Thursday, December 22, 2011

The Untold Tale About Income Inequality

The annual OECD report on income inequality released a short time ago has once again received its ritual media coverage in Canada with headlines like “Rich-poor gap growing in Canada” and “The rich are getting richer and the poor are getting poorer”.

The explanation of the growing income gap found in these stories fundamentally involves blaming free markets for causing the export of middle class jobs to the developing world, the privileged who exploit consumers to get fat salaries and bonuses and the politicians who buy financial support from the rich by lowering their income taxes.

There is never any consideration of the really important causes of income inequality in Canada. One of these arises from the aging of the population, which increases the reported income of the growing numbers who are near retirement and have income from work as well as their nest eggs. Increased income inequality due to this phenomenon should not be considered a blemish on society and require corrective policies.

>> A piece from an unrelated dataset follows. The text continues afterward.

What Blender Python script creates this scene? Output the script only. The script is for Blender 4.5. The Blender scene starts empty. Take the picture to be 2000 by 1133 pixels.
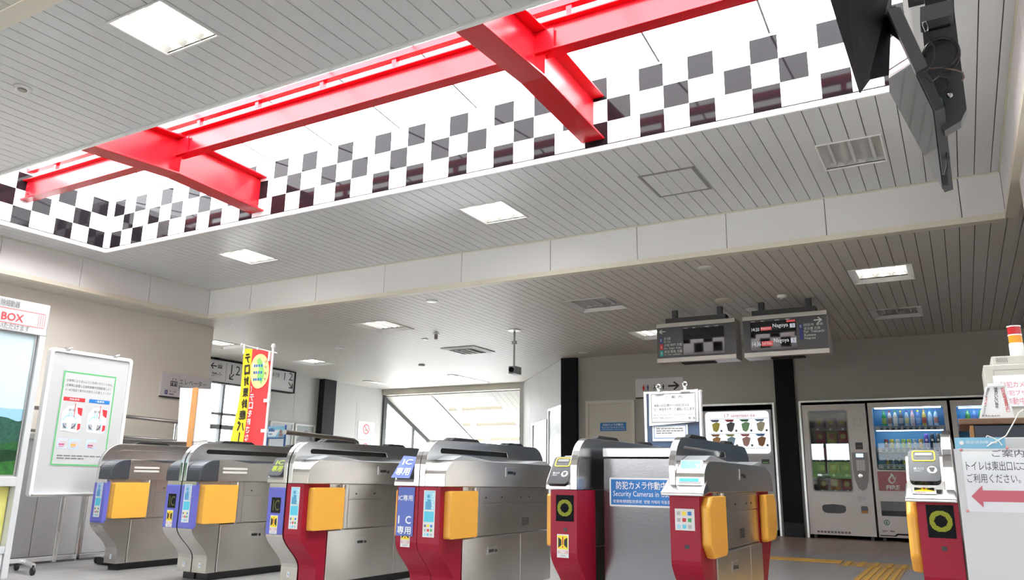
import bpy, bmesh, math, random
from mathutils import Vector, Matrix
from mathutils.geometry import tessellate_polygon
random.seed(7)
S = bpy.context.scene
COL = S.collection
# ------------------------------------------------------------------ camera
CH = 0.74                       # eye height above the floor (m)
FPX = 1515.0                    # focal length in pixels of a 2000 px wide frame
YAW, PIT, ROL = [math.radians(a) for a in (29.77, 13.70, 0.93)]
_f0 = Vector((-math.sin(YAW), math.cos(YAW), 0)); _r = Vector((math.cos(YAW), math.sin(YAW), 0)); _u = Vector((0, 0, 1))
_f = _f0*math.cos(PIT) + _u*math.sin(PIT); _u2 = -_f0*math.sin(PIT) + _u*math.cos(PIT)
CR = _r*math.cos(ROL) + _u2*math.sin(ROL); CU = -_r*math.sin(ROL) + _u2*math.cos(ROL)
CP = Vector((0, 0, CH))
cam = bpy.data.cameras.new('camera'); camo = bpy.data.objects.new('camera', cam); COL.objects.link(camo)
cam.sensor_width = 36; cam.lens = FPX/2000*36; cam.clip_start = 0.05
camo.matrix_world = Matrix((( CR.x, CU.x, -_f.x, 0), (CR.y, CU.y, -_f.y, 0), (CR.z, CU.z, -_f.z, CH), (0, 0, 0, 1)))
S.camera = camo
# ------------------------------------------------------------------ world, sun, exposure
S.view_settings.view_transform = 'Standard'; S.view_settings.look = 'None'
S.view_settings.gamma = 1; S.view_settings.use_curve_mapping = False
S.view_settings.exposure = 1.72
w = bpy.data.worlds.new('sky'); S.world = w; w.use_nodes = True
bg = w.node_tree.nodes['Background']; bg.inputs[0].default_value = (0.90, 0.95, 1.0, 1); bg.inputs[1].default_value = 3.6
sun = bpy.data.lights.new('sun', 'SUN'); sun.energy = 12; sun.angle = math.radians(3); sun.color = (1, 0.99, 0.97)
suno = bpy.data.objects.new('sun', sun); COL.objects.link(suno); suno.rotation_euler = (math.radians(24), math.radians(12), 0)

def ray(px, py):
    return _f + CR*((px-1000)/FPX) - CU*((py-566.5)/FPX)
def at(px, py, axis, val):      # the point of plane X/Y/Z = val that the photo shows at a pixel
    d = ray(px, py); i = 'xyz'.index(axis)
    return CP + d*((val-CP[i])/d[i])
# ------------------------------------------------------------------ materials
MATS = {}
def mat(name, col, rough=0.5, metal=0.0, emit=None, es=1.0, coat=0.0, bump=0.0, bscale=40.0, stretch=None, var=0.0, vscale=3.0, trans=0.0, spec=None, alpha=None, aniso=0.0, arot=0.0):
    if name in MATS: return MATS[name]
    m = bpy.data.materials.new(name); m.use_nodes = True; nt = m.node_tree; b = nt.nodes['Principled BSDF']
    b.inputs['Base Color'].default_value = (*col, 1); b.inputs['Roughness'].default_value = rough; b.inputs['Metallic'].default_value = metal
    if coat: b.inputs['Coat Weight'].default_value = coat; b.inputs['Coat Roughness'].default_value = 0.05
    if spec is not None: b.inputs['Specular IOR Level'].default_value = spec
    if trans: b.inputs['Transmission Weight'].default_value = trans
    if alpha is not None: b.inputs['Alpha'].default_value = alpha
    if aniso:
        b.inputs['Anisotropic'].default_value = aniso; b.inputs['Anisotropic Rotation'].default_value = arot
        tn = nt.nodes.new('ShaderNodeTangent'); tn.direction_type = 'RADIAL'; tn.axis = 'Z'; nt.links.new(tn.outputs[0], b.inputs['Tangent'])
    if emit: b.inputs['Emission Color'].default_value = (*emit, 1); b.inputs['Emission Strength'].default_value = es
    if bump or var:
        tc = nt.nodes.new('ShaderNodeTexCoord'); src = tc.outputs['Object']
        if stretch:
            mp = nt.nodes.new('ShaderNodeMapping'); mp.inputs['Scale'].default_value = stretch; nt.links.new(src, mp.inputs[0]); src = mp.outputs[0]
    if bump:
        n = nt.nodes.new('ShaderNodeTexNoise'); n.inputs['Scale'].default_value = bscale; n.inputs['Detail'].default_value = 3; nt.links.new(src, n.inputs['Vector'])
        bp = nt.nodes.new('ShaderNodeBump'); bp.inputs['Strength'].default_value = bump; bp.inputs['Distance'].default_value = 0.002
        nt.links.new(n.outputs[0], bp.inputs['Height']); nt.links.new(bp.outputs[0], b.inputs['Normal'])
    if var:
        n = nt.nodes.new('ShaderNodeTexNoise'); n.inputs['Scale'].default_value = vscale; n.inputs['Detail'].default_value = 4; nt.links.new(tc.outputs['Object'], n.inputs['Vector'])
        mr = nt.nodes.new('ShaderNodeMapRange'); mr.inputs[3].default_value = 1-var; mr.inputs[4].default_value = 1+var; nt.links.new(n.outputs[0], mr.inputs[0])
        mx = nt.nodes.new('ShaderNodeMix'); mx.data_type = 'RGBA'; mx.blend_type = 'MULTIPLY'; mx.inputs[0].default_value = 1
        mx.inputs[6].default_value = (*col, 1); nt.links.new(mr.outputs[0], mx.inputs[7]); nt.links.new(mx.outputs[2], b.inputs['Base Color'])
    MATS[name] = m; return m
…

One of the most important causes of growing inequality in Canada never mentioned in the media is due to the country’s immigrant selection policies. Statistics Canada reports that the incomes of recent immigrants initially is about 60 percent of the incomes of Canadians and rises to a maximum of 80 percent after ten years in the country.

Government data show that these recent immigrants are over-represented by more than 20 percent in LICO poverty statistics. (Low income cut-offs, or LICOs, are a gauge of the income level at which a family may be financially stressed because it has to spend a greater share of its income on basic needs, such as food, shelter and clothing, than an average family of similar size.) Of the immigrants living in poverty, 38 percent receive housing subsidies while only 23 percent of Canadians do. Immigrants with low skills compete with low income Canadians, depressing their wages and increasing inequality.

During the last 10 years alone, about 2.5 million immigrants have entered Canada and contributed to the growth in income inequality. Should it be reversed by raising income taxes on the rich, who already pay for fiscal transfers worth $6,000 a year to each immigrant due to progressive tax rates and universal access to government benefits and who already pay much to support the larger number of Canadians who have been pushed into the low-income class by competition from the many immigrants with low skills?

The media reports on income inequality never mention the life cycle of earnings experienced by all Canadians. After schooling, incomes are low but increase with age, reaching a peak around age 60 and drop again in retirement. Would Canadian society really be better off if the government gave more money to the young starting their careers and take it away from those at stages in life where incomes but also family obligations are highest?

These reports also fail to note the presence of Canadian adults in the low income classes that is due to temporary influences like illness, divorce, unemployment or life style choices that see them travel the world or study for a different career. Similarly those in the top income brackets are there only for a limited period of time, like the athletes, performers and artists whose extra-ordinary success often lasts only a few years. Many entrepreneurs and executives in the private sector earn high incomes for a short time in their work lives.

The importance of life-cycle incomes and temporary influences on the distribution of income is documented in studies of the incomes of individuals through time. Statistics Canada tracked low-income earners between 2002 and 2007 and found that 60 per cent moved into a higher income group after one year, 79 per cent did so after two, and nearly 90 per cent after six. In the United States, of 100 workers who were in the bottom 20 percent of earners in 1996, 45 percent had moved to higher brackets nine years later. Of 100 in the top quintile of earners, 39 percent had moved to lower ones.

It is a tragedy that these truths about causes of income equality in Canada rarely reach the public and leave it with a seriously distorted view of conditions in Canada.